— START Data records —

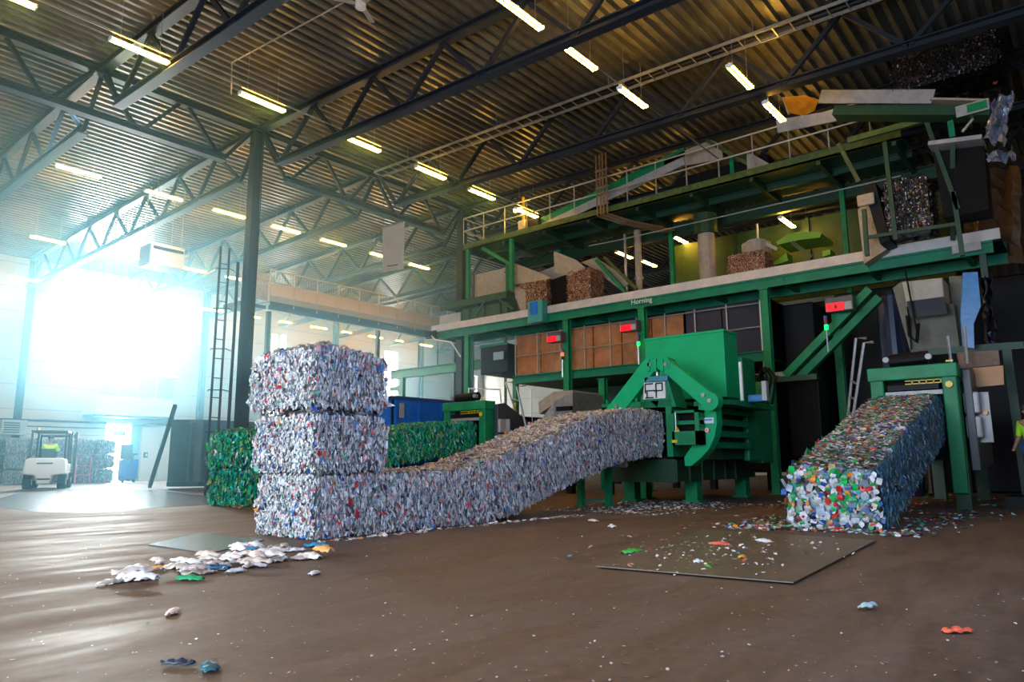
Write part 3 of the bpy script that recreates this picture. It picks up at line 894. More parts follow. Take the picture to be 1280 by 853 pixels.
# grey cabinet and covers between the balers
e = empty('feed_hood', (19, 11.6, 0), 'grey sheet metal hood with a sloping side behind the clear bale row', 'hood')
MB().prism(P2([(667, 538), (692, 503), (692, 527), (671, 541), (668, 541)], 17.2), (1.5, 0, 0)).build('sloping_cover', PLATE, e)
MB().prism(P2([(692, 503), (716, 490), (716, 540), (692, 540)], 17.2), (1.6, 0, 0)).build('hood_side', GALV, e)
MB().prism(P2([(673, 503), (692, 490), (716, 488), (716, 492), (692, 505), (674, 518)], 17.3), (1.4, 0, 0)).build('hood_top', BEIGE, e)
for z in (0.0, 0.35, 0.7):
    a = W(697, 514, x=17.15); MB().box(17.1, 17.2, a.y - 0.5, a.y + 0.02, a.z - z, a.z - z + 0.12).build('louvre', DARK, e)
for y in (10.9, 12.2): MB().box(17.4, 17.6, y - 0.1, y + 0.1, 0, 1.7).build('leg', DARK, e)

# ------------------------------------------------------------------ long conveyor on columns (the big green beam)
e = empty('long_conveyor', (20.4, 11, 5.7), 'long green and grey conveyor trough running across the whole plant on green columns', 'conveyor')
MB().box(20.0, 20.12, 1.67, 20.2, 5.75, 5.80).box(20.0, 20.12, 1.67, 20.2, 6.0, 6.05).box(20.05, 20.09, 1.67, 20.2, 5.78, 6.03).build('side_beam', BEAMG, e)
MB().prism([(19.97, 1.5, 6.05), (19.97, 20.6, 6.05), (19.97, 20.6, 6.31), (19.97, 1.5, 6.31)], (0.03, 0, 0)).build('side_sheet', mat('pale_sheet', (0.60, 0.55, 0.51), 0.5, noise=0.2, scale=4), e)
MB().box(20.1, 21.4, 1.5, 20.5, 6.02, 6.06).build('belt', BLACK, e)
MB().box(21.4, 21.5, 1.5, 20.3, 5.75, 6.31).build('back_beam', BEAMG, e)
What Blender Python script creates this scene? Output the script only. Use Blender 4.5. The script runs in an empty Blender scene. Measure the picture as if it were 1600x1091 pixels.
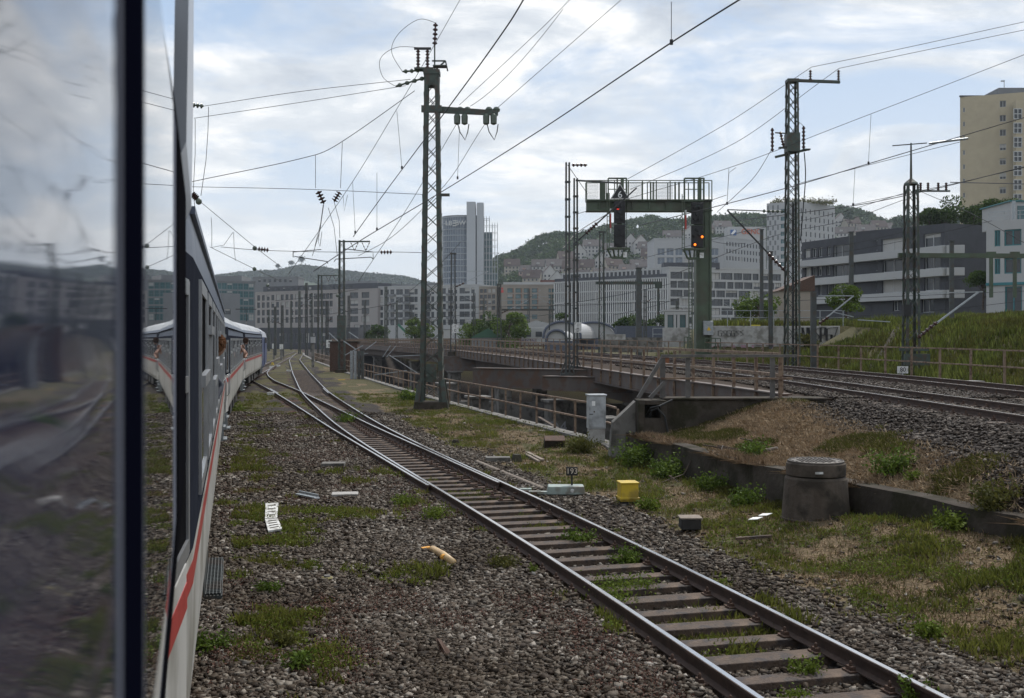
import bpy, math, random
import numpy as np
from mathutils import Vector, Matrix
rnd = random.Random(7); nr = np.random.RandomState(11)
S = bpy.context.scene; col = S.collection
FP = 1700.0; CX, CY = 800.0, 530.0; EYE = 3.15          # focal length and horizon measured on the photograph (pixels of 1600)

# ---------------------------------------------------------------- camera
cd = bpy.data.cameras.new('camera'); cam = bpy.data.objects.new('camera', cd); col.objects.link(cam)
cam.location = (0, 0, EYE); cam.rotation_euler = (math.radians(90), 0, 0)
cd.sensor_width = 36; cd.lens = FP/1600*36; cd.shift_y = -15.5/1600
cd.clip_start = 0.02; cd.clip_end = 9000
cd.dof.use_dof = True; cd.dof.focus_distance = 26; cd.dof.aperture_fstop = 12
S.camera = cam
# ---------------------------------------------------------------- world
SUN_EL, SUN_AZ = math.radians(52), math.radians(28)      # soft high sun behind thin cloud, ahead and to the right
W = bpy.data.worlds.new('World'); S.world = W; W.use_nodes = True
nt = W.node_tree; N = nt.nodes; L = nt.links; N.clear()
out = N.new('ShaderNodeOutputWorld'); bg = N.new('ShaderNodeBackground'); bg.inputs[1].default_value = 0.10
sky = N.new('ShaderNodeTexSky'); sky.sky_type = 'NISHITA'; sky.sun_disc = False
sky.sun_elevation = SUN_EL; sky.sun_rotation = SUN_AZ; sky.air_density = 1.0; sky.dust_density = 1.5
tc = N.new('ShaderNodeTexCoord'); sep = N.new('ShaderNodeSeparateXYZ'); L.new(tc.outputs['Generated'], sep.inputs[0])
def wmath(op, a, b=None, clamp=False):
    n = N.new('ShaderNodeMath'); n.operation = op; n.use_clamp = clamp
    for i, q in enumerate((a, b)):
        if q is None: continue
        if isinstance(q, (int, float)): n.inputs[i].default_value = q
        else: L.new(q, n.inputs[i])
    return n.outputs[0]
zz = wmath('ADD', wmath('MAXIMUM', sep.outputs[2], 0.0), 0.16)
cb = N.new('ShaderNodeCombineXYZ')
L.new(wmath('DIVIDE', sep.outputs[0], zz), cb.inputs[0]); L.new(wmath('DIVIDE', sep.outputs[1], zz), cb.inputs[1])
def wnoise(scale, det, rough, dist, off):
    mp = N.new('ShaderNodeMapping'); mp.inputs['Location'].default_value = off; L.new(cb.outputs[0], mp.inputs[0])
    n = N.new('ShaderNodeTexNoise'); n.inputs['Scale'].default_value = scale; n.inputs['Detail'].default_value = det
    n.inputs['Roughness'].default_value = rough; n.inputs['Distortion'].default_value = dist
    L.new(mp.outputs[0], n.inputs['Vector']); return n.outputs['Fac']
def wramp(fac, stops):
    r = N.new('ShaderNodeValToRGB'); e = r.color_ramp.elements
    e[0].position, e[0].color = stops[0][0], (*stops[0][1], 1); e[1].position, e[1].color = stops[-1][0], (*stops[-1][1], 1)
    for p, c in stops[1:-1]:
        k = e.new(p); k.color = (*c, 1)
    L.new(fac, r.inputs[0]); return r.outputs[0]
n1 = wnoise(1.15, 10, 0.62, 0.6, (3.2, 1.4, 0)); n2 = wnoise(2.3, 8, 0.62, 0.3, (7.1, 0.4, 2))
cov = wramp(n1, [(0.42, (0, 0, 0)), (0.55, (1, 1, 1))])                 # where there is cloud
shade = wramp(n2, [(0.32, (4.0, 4.5, 5.3)), (0.47, (6.3, 6.7, 7.2)), (0.60, (10.2, 10.0, 9.8))])
blue = N.new('ShaderNodeMix'); blue.data_type = 'RGBA'; blue.inputs[0].default_value = 0.8
L.new(sky.outputs[0], blue.inputs[6]); blue.inputs[7].default_value = (3.2, 4.6, 6.7, 1)
mx = N.new('ShaderNodeMix'); mx.data_type = 'RGBA'
L.new(cov, mx.inputs[0]); L.new(blue.outputs[2], mx.inputs[6]); L.new(shade, mx.inputs[7])
hz = wramp(sep.outputs[2], [(0.0, (1, 1, 1)), (0.16, (0.45, 0.45, 0.45)), (0.34, (0, 0, 0))])
mh = N.new('ShaderNodeMix'); mh.data_type = 'RGBA'
L.new(hz, mh.inputs[0]); L.new(mx.outputs[2], mh.inputs[6]); mh.inputs[7].default_value = (7.5, 7.9, 8.2, 1)
L.new(mh.outputs[2], bg.inputs[0]); L.new(bg.outputs[0], out.inputs[0])
sd = bpy.data.lights.new('sun', 'SUN'); sd.energy = 2.9; sd.angle = math.radians(9); sd.color = (1, 0.95, 0.88)
sun = bpy.data.objects.new('sun', sd); col.objects.link(sun)
sv = Vector((math.sin(SUN_AZ)*math.cos(SUN_EL), math.cos(SUN_AZ)*math.cos(SUN_EL), math.sin(SUN_EL)))
sun.rotation_euler = sv.to_track_quat('Z', 'Y').to_euler()
S.view_settings.view_transform = 'Standard'; S.view_settings.look = 'None'; S.view_settings.exposure = 0.32; S.view_settings.gamma = 1
S.cycles.max_bounces = 6; S.cycles.transparent_max_bounces = 12; S.cycles.volume_bounces = 0
S.cycles.use_adaptive_sampling = True

# ---------------------------------------------------------------- helpers
def P(px, py, Y):                                        # the point the photograph shows at px, py if it is Y metres ahead
    return Vector(((px-CX)/FP*Y, Y, EYE-(py-CY)/FP*Y))
def G(px, py, z=0.0):                                    # the same on a level of height z
    return P(px, py, (EYE-z)*FP/(py-CY))
def interp(tab):
    xs = np.array([a for a, b in tab], float); ys = np.array([b for a, b in tab], float)
    return lambda y: np.interp(y, xs, ys)
def smooth_tab(tab, n=400):
    f = interp(tab); xs = np.linspace(tab[0][0], tab[-1][0], n*3); ys = f(xs)
    k = np.hanning(91); k /= k.sum(); pad = np.concatenate([2*ys[0]-ys[1:46][::-1], ys, 2*ys[-1]-ys[-46:-1][::-1]])
    ys2 = np.convolve(pad, k, 'valid')
    return lambda y: np.interp(y, xs, ys2)
def _hash(ix, iy, seed):
    h = (ix.astype(np.int64)*374761393 + iy.astype(np.int64)*668265263 + seed*974711) & 0x7fffffff
    h = ((h ^ (h >> 13))*1274126177) & 0x7fffffff
    return ((h ^ (h >> 16)) & 0xffff)/65535.0
def vnoise(x, y, seed=0):
    ix, iy = np.floor(x), np.floor(y); fx, fy = x-ix, y-iy; fx = fx*fx*(3-2*fx); fy = fy*fy*(3-2*fy)
    a, b = _hash(ix, iy, seed), _hash(ix+1, iy, seed); c, d = _hash(ix, iy+1, seed), _hash(ix+1, iy+1, seed)
    return (a*(1-fx)+b*fx)*(1-fy)+(c*(1-fx)+d*fx)*fy
def fbm(x, y, s, o=4, seed=0):
    x = np.asarray(x, float)/s; y = np.asarray(y, float)/s; t = 0; a = 0.5; w = 0
    for k in range(o):
        t = t+a*vnoise(x*2**k+k*17.3, y*2**k-k*9.1, seed+k); w += a; a *= 0.5
    return t/w
def sst(a, b, x):
    t = np.clip((x-a)/(b-a), 0, 1); return t*t*(3-2*t)
# ---- materials
MATS = {}
def mat(name, c, rough=0.7, metal=0.0, var=0.25, vs=6.0, bump=0.0, bs=60.0, c2=None, island=0.0, emit=None, spec=0.5, coat=0, streak=False, dirt=None):
    m = bpy.data.materials.new(name); m.use_nodes = True; t = m.node_tree; n, l = t.nodes, t.links
    b = n['Principled BSDF']; b.inputs['Roughness'].default_value = rough; b.inputs['Metallic'].default_value = metal
    b.inputs['Specular IOR Level'].default_value = spec
    if coat: b.inputs['Coat Weight'].default_value = coat
    tcn = n.new('ShaderNodeTexCoord'); src = tcn.outputs['Object']
    if streak:
        mp = n.new('ShaderNodeMapping'); mp.inputs['Scale'].default_value = (1, 1, 0.12); l.new(src, mp.inputs[0]); src = mp.outputs[0]
    nz = n.new('ShaderNodeTexNoise'); nz.inputs['Scale'].default_value = vs; nz.inputs['Detail'].default_value = 6; nz.inputs['Roughness'].default_value = 0.65
    l.new(src, nz.inputs['Vector'])
    r = n.new('ShaderNodeValToRGB'); e = r.color_ramp.elements; e[0].position = 0.3; e[1].position = 0.7
    d = c2 if c2 else tuple(min(1, q*(1+var)) for q in c)
    a = c if c2 else tuple(q*(1-var) for q in c)
    e[0].color = (*a, 1); e[1].color = (*d, 1); l.new(nz.outputs['Fac'], r.inputs[0]); o = r.outputs[0]
    if dirt:
        n3 = n.new('ShaderNodeTexNoise'); n3.inputs['Scale'].default_value = dirt[1]; n3.inputs['Detail'].default_value = 8; l.new(tcn.outputs['Object'], n3.inputs['Vector'])
        r3 = n.new('ShaderNodeValToRGB'); r3.color_ramp.elements[0].position = 0.48; r3.color_ramp.elements[1].position = 0.62; l.new(n3.outputs['Fac'], r3.inputs[0])
        k3 = n.new('ShaderNodeMix'); k3.data_type = 'RGBA'; l.new(r3.outputs[0], k3.inputs[0]); l.new(o, k3.inputs[6]); k3.inputs[7].default_value = (*dirt[0], 1); o = k3.outputs[2]
    if island:
        g = n.new('ShaderNodeNewGeometry'); mr = n.new('ShaderNodeMapRange'); mr.inputs[3].default_value = 1-island; mr.inputs[4].default_value = 1+island
        l.new(g.outputs['Random Per Island'], mr.inputs[0])
        k = n.new('ShaderNodeMix'); k.data_type = 'RGBA'; k.blend_type = 'MULTIPLY'; k.inputs[0].default_value = 1
        l.new(o, k.inputs[6]); l.new(mr.outputs[0], k.inputs[7]); o = k.outputs[2]
    l.new(o, b.inputs['Base Color'])
    if bump:
        n2 = n.new('ShaderNodeTexNoise'); n2.inputs['Scale'].default_value = bs; n2.inputs['Detail'].default_value = 5; l.new(tcn.outputs['Object'], n2.inputs['Vector'])
        bp = n.new('ShaderNodeBump'); bp.inputs['Strength'].default_value = bump; bp.inputs['Distance'].default_value = 0.02
        l.new(n2.outputs['Fac'], bp.inputs['Height']); l.new(bp.outputs[0], b.inputs['Normal'])
    if emit: b.inputs['Emission Color'].default_value = (*emit[0], 1); b.inputs['Emission Strength'].default_value = emit[1]
    MATS[name] = m; return m
def leafmat(name, c, c2, vs=0.6, island=0.35, trans=0.38):
    m = mat(name, c, 0.6, 0, vs=vs, c2=c2, island=island, spec=0.08)
    t = m.node_tree; n, l = t.nodes, t.links; b = n['Principled BSDF']; o = n['Material Output']
    tr = n.new('ShaderNodeBsdfTranslucent'); ms = n.new('ShaderNodeMixShader'); ms.inputs[0].default_value = trans
    src = b.inputs['Base Color'].links[0].from_socket; l.new(src, tr.inputs[0])
    l.new(b.outputs[0], ms.inputs[1]); l.new(tr.outputs[0], ms.inputs[2]); l.new(ms.outputs[0], o.inputs[0]); return m
def glass(name, c, rough=0.04, wave=0.0, ws=3.0, spec=0.8, lo=(1, 1, 1), wd=0.02):
    m = mat(name, c, rough, 0, var=0.15, vs=0.8, spec=spec)
    if wave:
        t = m.node_tree; n, l = t.nodes, t.links; b = n['Principled BSDF']; tcn = [q for q in n if q.type == 'TEX_COORD'][0]
        mp = n.new('ShaderNodeMapping'); mp.inputs['Scale'].default_value = lo; l.new(tcn.outputs['Object'], mp.inputs[0])
        n2 = n.new('ShaderNodeTexNoise'); n2.inputs['Scale'].default_value = ws; n2.inputs['Detail'].default_value = 1; l.new(mp.outputs[0], n2.inputs['Vector'])
        bp = n.new('ShaderNodeBump'); bp.inputs['Strength'].default_value = wave; bp.inputs['Distance'].default_value = wd
        l.new(n2.outputs['Fac'], bp.inputs['Height']); l.new(bp.outputs[0], b.inputs['Normal'])
    return m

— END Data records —

:: Written task ::
Transcribe the entries from their first line to the line that holds "for y in (10.9, 12.2): MB().box(17.4, 17.6, y", both included, and skip every picture.

:: The solution ::
Write part 3 of the bpy script that recreates this picture. It picks up at line 894. More parts follow. Take the picture to be 1280 by 853 pixels.
# grey cabinet and covers between the balers
e = empty('feed_hood', (19, 11.6, 0), 'grey sheet metal hood with a sloping side behind the clear bale row', 'hood')
MB().prism(P2([(667, 538), (692, 503), (692, 527), (671, 541), (668, 541)], 17.2), (1.5, 0, 0)).build('sloping_cover', PLATE, e)
MB().prism(P2([(692, 503), (716, 490), (716, 540), (692, 540)], 17.2), (1.6, 0, 0)).build('hood_side', GALV, e)
MB().prism(P2([(673, 503), (692, 490), (716, 488), (716, 492), (692, 505), (674, 518)], 17.3), (1.4, 0, 0)).build('hood_top', BEIGE, e)
for z in (0.0, 0.35, 0.7):
    a = W(697, 514, x=17.15); MB().box(17.1, 17.2, a.y - 0.5, a.y + 0.02, a.z - z, a.z - z + 0.12).build('louvre', DARK, e)
for y in (10.9, 12.2): MB().box(17.4, 17.6, y - 0.1, y + 0.1, 0, 1.7).build('leg', DARK, e)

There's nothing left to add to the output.